By Grill Room TeamDecember 11, 2017, 9:47 pm

Well, this is a one new one.

According to a report from KTVQ in Montana, this line in the Montana State High School Association rule book all but forbids spectators from observing high school golf in that state:

“No spectators/fans are allowed on the course except for certain locations as designated by the tournament manager and club professional.”

Part of the issue, according to the report, is that most courses don't bother to designate those "certain locations" leaving parents unable to watch their kids compete.

“If you tell a parent that they can’t watch their kid play in the Thanksgiving Day football game, they would riot,” Chris Kelley, a high school golf parent, told KTVQ.

The report lists illegal outside coaching as one of the rule's chief motivations, but Montana State women's golf coach Brittany Basye doesn't quite buy that.

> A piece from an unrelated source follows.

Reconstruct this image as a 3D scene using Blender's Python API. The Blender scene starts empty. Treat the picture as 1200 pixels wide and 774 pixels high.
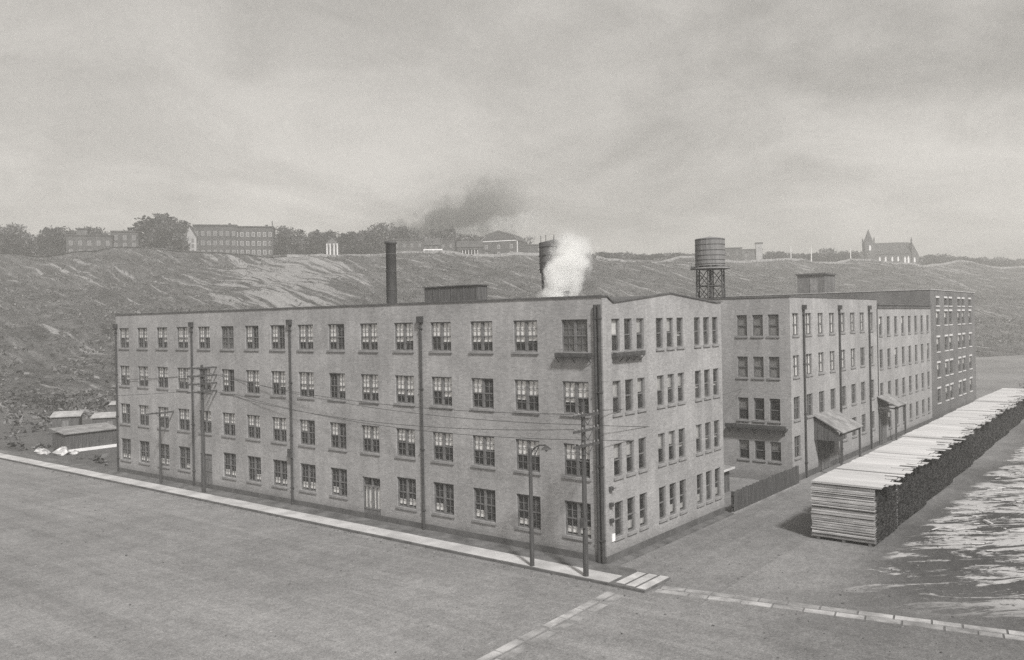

“I can go to a softball game and I can sit right behind the pitcher. I can make hand signals,” she is quoted in the report. “I can yell out names. I can do the same thing on a softball field that might affect that kid. Football games we can yell as loud as we want when someone is making a pass or a catch.”

The MHSA has argued that unlike other sports that are played in a confined area, the sprawling nature of a golf course would make it difficult to hire enough marshals to keep unruly spectators in check.

Meanwhile, there's a lawyer quoted in the report claiming this is some kind of civil rights issue.

Worth note, Montana is one of only two states that doesn't allow spectators on the course. The other state, Alaska, does not offer high school golf.